Come Sit On My Couch

So, all is well in the world of Gav and Nicole. I am, however, finally starting to feel the pinch of our current shitty economy. Grocery bill is higher, gas is kicking me in the ass, and there seem to be less bargains in the world- which for me is like cutting a junky off from her smack. I do so love to find "a good deal".

I did, however, score one such deal last week. Many of you will recall the saga of our futon,and how much I hate it with the white hot fury of a bonfire fueled with unicorns. I hate the awkward angle one must affect to sit on a futon. I hate the cheap pine arms of it. I hate the fact that it broke 3 days after we got it home and I fixed it with a metal plate from Home Depot and some finishing nails. Most of all I hate the "We-are-in-Undergrad-come-over-and-have-whatever-beer-happens-to-be-on-sale-and-don't-worry-if-you-get-too-buzzed-to-drive-we-have-a-FUTON-you-can-sleep-on-just-don't-vomit-on-it" vibe it gives off. I am, afterall, a woman grown.

Well, we finally took the plunge and got a new couch. A couch I have named Graybones. Cause it's gray. I got it at 60% off from Pier One- they added an extra 10% cause I pointed out it was a floor model (in perfect condition, nonetheless.) They also agreed to keep it till we get the uhaul for the move next week! Such a deal! It is swoopy and neo-classical and I lerv it. Or him. I think he's a boy.

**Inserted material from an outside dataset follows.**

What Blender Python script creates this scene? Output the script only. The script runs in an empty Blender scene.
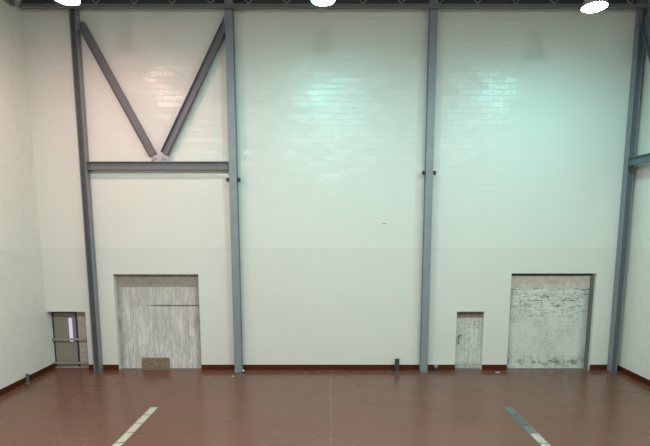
import bpy, bmesh, math, random
from mathutils import Vector, Matrix
random.seed(7)
S = bpy.context.scene
C = S.collection
PI = math.pi

# ------------------------------------------------------------------ helpers
def box(bm, x0, x1, y0, y1, z0, z1):
    vs = [bm.verts.new(p) for p in ((x0,y0,z0),(x1,y0,z0),(x1,y1,z0),(x0,y1,z0),(x0,y0,z1),(x1,y0,z1),(x1,y1,z1),(x0,y1,z1))]
    for f in ((0,3,2,1),(4,5,6,7),(0,1,5,4),(1,2,6,5),(2,3,7,6),(3,0,4,7)):
        bm.faces.new([vs[i] for i in f])

def boxbm(*a):
    bm = bmesh.new(); box(bm, *a); return bm

def prism(bm, pts, p0, ax, ay, vec):
    """extrude the closed 2-D outline pts (in axes ax, ay at p0) along vec"""
    p0 = Vector(p0); ax = Vector(ax); ay = Vector(ay); vec = Vector(vec)
    a = [bm.verts.new(p0 + ax*u + ay*v) for u, v in pts]
    b = [bm.verts.new(p0 + ax*u + ay*v + vec) for u, v in pts]
    n = len(pts)
    bm.faces.new(a[::-1]); bm.faces.new(b)
    for i in range(n):
        bm.faces.new((a[i], a[(i+1) % n], b[(i+1) % n], b[i]))

def ibeam(bm, p0, p1, depth, width, tf, tw, depth_dir):
    """wide-flange section from p0 to p1; the web spans depth_dir"""
    p0 = Vector(p0); p1 = Vector(p1); v = p1 - p0
    d = Vector(depth_dir); d = (d - v*(d.dot(v)/v.dot(v))).normalized()
    w = v.cross(d).normalized()
    h, b, t = depth/2, width/2, tw/2
    pts = [(-h,-b),(-h+tf,-b),(-h+tf,-t),(h-tf,-t),(h-tf,-b),(h,-b),(h,b),(h-tf,b),(h-tf,t),(-h+tf,t),(-h+tf,b),(-h,b)]
    prism(bm, pts, p0, d, w, v)

def cyl(bm, p0, p1, r0, r1=None, n=16):
    r1 = r0 if r1 is None else r1
    p0 = Vector(p0); p1 = Vector(p1); v = (p1 - p0).normalized()
    a = v.orthogonal().normalized(); b = v.cross(a)
    A = [bm.verts.new(p0 + a*math.cos(2*PI*i/n)*r0 + b*math.sin(2*PI*i/n)*r0) for i in range(n)]
    B = [bm.verts.new(p1 + a*math.cos(2*PI*i/n)*r1 + b*math.sin(2*PI*i/n)*r1) for i in range(n)]
    bm.faces.new(A[::-1]); bm.faces.new(B)
    for i in range(n):
        bm.faces.new((A[i], A[(i+1) % n], B[(i+1) % n], B[i]))

def lathe(bm, prof, n=40, cap0=False, cap1=False):
    rings = [[bm.verts.new((r*math.cos(2*PI*i/n), r*math.sin(2*PI*i/n), z)) for i in range(n)] for r, z in prof]
    for a, b in zip(rings, rings[1:]):
        for i in range(n):
            bm.faces.new((a[i], a[(i+1) % n], b[(i+1) % n], b[i]))
    if cap0: bm.faces.new(rings[0][::-1])
    if cap1: bm.faces.new(rings[-1])

def obj(name, bm, mat, parent=None, bevel=0, smooth=False):
    bmesh.ops.recalc_face_normals(bm, faces=bm.faces)
    me = bpy.data.meshes.new(name); bm.to_mesh(me); bm.free()
    me.materials.append(mat)
    if smooth:
        for p in me.polygons: p.use_smooth = True
    o = bpy.data.objects.new(name, me); C.objects.link(o)
    if parent: o.parent = parent
    if bevel:
        m = o.modifiers.new('edge', 'BEVEL'); m.width = bevel; m.segments = 2; m.limit_method = 'ANGLE'
    return o

def tag(o, label, cat, group=None, kind=None):
    o['label'] = label; o['category'] = cat
    if group: o['group'] = group
    if kind: o['kind'] = kind
    return o

def thing(name, label, cat, loc=(0,0,0), group=None, kind=None):
    o = bpy.data.objects.new(name, None); C.objects.link(o)
    o.location = loc; o.empty_display_size = .2
    return tag(o, label, cat, group, kind)

# ------------------------------------------------------------------ materials
def newmat(name):
    m = bpy.data.materials.new(name); m.use_nodes = True
    nt = m.node_tree
    return m, nt, nt.nodes['Principled BSDF']

def N(nt, kind, **kw):
    n = nt.nodes.new(kind)
    for k, v in kw.items():
        if k in n.inputs: n.inputs[k].default_value = v
        else: setattr(n, k, v)
    return n

def L(nt, a, b): nt.links.new(a, b)

def coords(nt, scale=(1,1,1), rot=(0,0,0)):
    t = N(nt, 'ShaderNodeTexCoord')
    mp = N(nt, 'ShaderNodeMapping'); mp.inputs['Scale'].default_value = scale; mp.inputs['Rotation'].default_value = rot
    L(nt, t.outputs['Object'], mp.inputs['Vector'])
    return mp.outputs['Vector']

def noise(nt, vec, scale, detail=4, rough=.55):
    n = N(nt, 'ShaderNodeTexNoise', Scale=scale, Detail=detail, Roughness=rough)
    L(nt, vec, n.inputs['Vector']); return n.outputs['Fac']

def ramp(nt, fac, stops):
    r = N(nt, 'ShaderNodeValToRGB'); e = r.color_ramp.elements
    while len(e) > 1: e.remove(e[-1])
    e[0].position = stops[0][0]; e[0].color = (*stops[0][1], 1)
    for p, c in stops[1:]:
        k = e.new(p); k.color = (*c, 1)
    L(nt, fac, r.inputs['Fac']); return r.outputs['Color']

def g(v): return (v, v, v)

def mix(nt, fac, a, b, mode='MIX'):
    n = N(nt, 'ShaderNodeMix', data_type='RGBA', blend_type=mode)
    for sock, v in ((n.inputs[0], fac), (n.inputs[6], a), (n.inputs[7], b)):
        if isinstance(v, bpy.types.NodeSocket): L(nt, v, sock)
        elif isinstance(v, (int, float)): sock.default_value = v
        else: sock.default_value = (*v, 1)
    return n.outputs[2]

def math_(nt, op, a, b=0.0):
    n = N(nt, 'ShaderNodeMath', operation=op)
    for i, v in enumerate((a, b)):
        if isinstance(v, bpy.types.NodeSocket): L(nt, v, n.inputs[i])
        else: n.inputs[i].default_value = v
    return n.outputs[0]

def bump(nt, b, height, strength, dist):
    n = N(nt, 'ShaderNodeBump', Strength=strength, Distance=dist)
    L(nt, height, n.inputs['Height']); L(nt, n.outputs['Normal'], b.inputs['Normal'])

def brick(nt, vec, w, h, mortar, smooth=.3, bias=0.0):
    n = N(nt, 'ShaderNodeTexBrick', Scale=1.0)
    n.inputs['Brick Width'].default_value = w; n.inputs['Row Height'].default_value = h
    n.inputs['Mortar Size'].default_value = mortar; n.inputs['Mortar Smooth'].default_value = smooth
    n.inputs['Color1'].default_value = (0,0,0,1); n.inputs['Color2'].default_value = (1,1,1,1)
    L(nt, vec, n.inputs['Vector']); return n

def sep(nt, vec):
    s = N(nt, 'ShaderNodeSeparateXYZ'); L(nt, vec, s.inputs[0]); return s.outputs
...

So come over and sit on my couch in September. We are thinking of doing a house-warming brunch, if funds/schedules permit. You haven't lived until you've had Gavin's marscapone blueberry stuffed French toast and mimosas on Graybones, the Wonder Couch...Couch of Redemption and Light. Couch of the Ages. Couch of my Heart.


The Montauk Monster! And other News You Can Use!

So, a bloated raccoon/dog thing washed up on the shores of Montauk, and everyone is pooping their pants over it.

I dunno, I think it's a raccoon that had a REALLY shitty day, but I also love self-delusion as a life-philosophy, so I'll go along for the ride. It's a wingless Griphon!! Huzzah!!! Or, perhaps, as one skeptic suggested, the answer is closer to home:

*NOTE: Pug is sleeping, not dead. That's just how pugs roll.

In other news, we found the CUTEST new apartment in North Hollywood. It's a little guest house, with, get this, its OWN fenced-in yard. There is a lemon tree and grapes growing off the fence that you can actually eat. I don't know how you California types feel, but this little New Yorker beotch is pretty jazzed about fruit in her own yard. It makes me feel exotic and privileged. Maybe I'll get a pet peacock to wander the premises.

Anywho, it's a bit smaller than our current place, and like 150 bucks more expensive, but in a more "young", artsy area of LA, and I think it will go a long way towards making us more socially active here. Glendale has been peaceful, but in that retirement village sort of way. It was a nice antidote to the madness of our LOUD apartment in the Brooklyn, but now we are like Grizzlies emerging from social hibernation. We seek honey and berries and a good dive-bar.

We move in Sept 1st. Who wants to give us a couch for free??? HMMM?? Yeah, that's what I thought. God, I hate the fuckin futon, but it is my destiny for a while I think. Gavin has forbade me to spend our discretionary income on such Feminine Frivolities as presentable furniture. Instead, we must see all 12 super-hero related movies that come out this summer. Bastardo. No, really, he's right, we need to save our sheckels. So there you have it.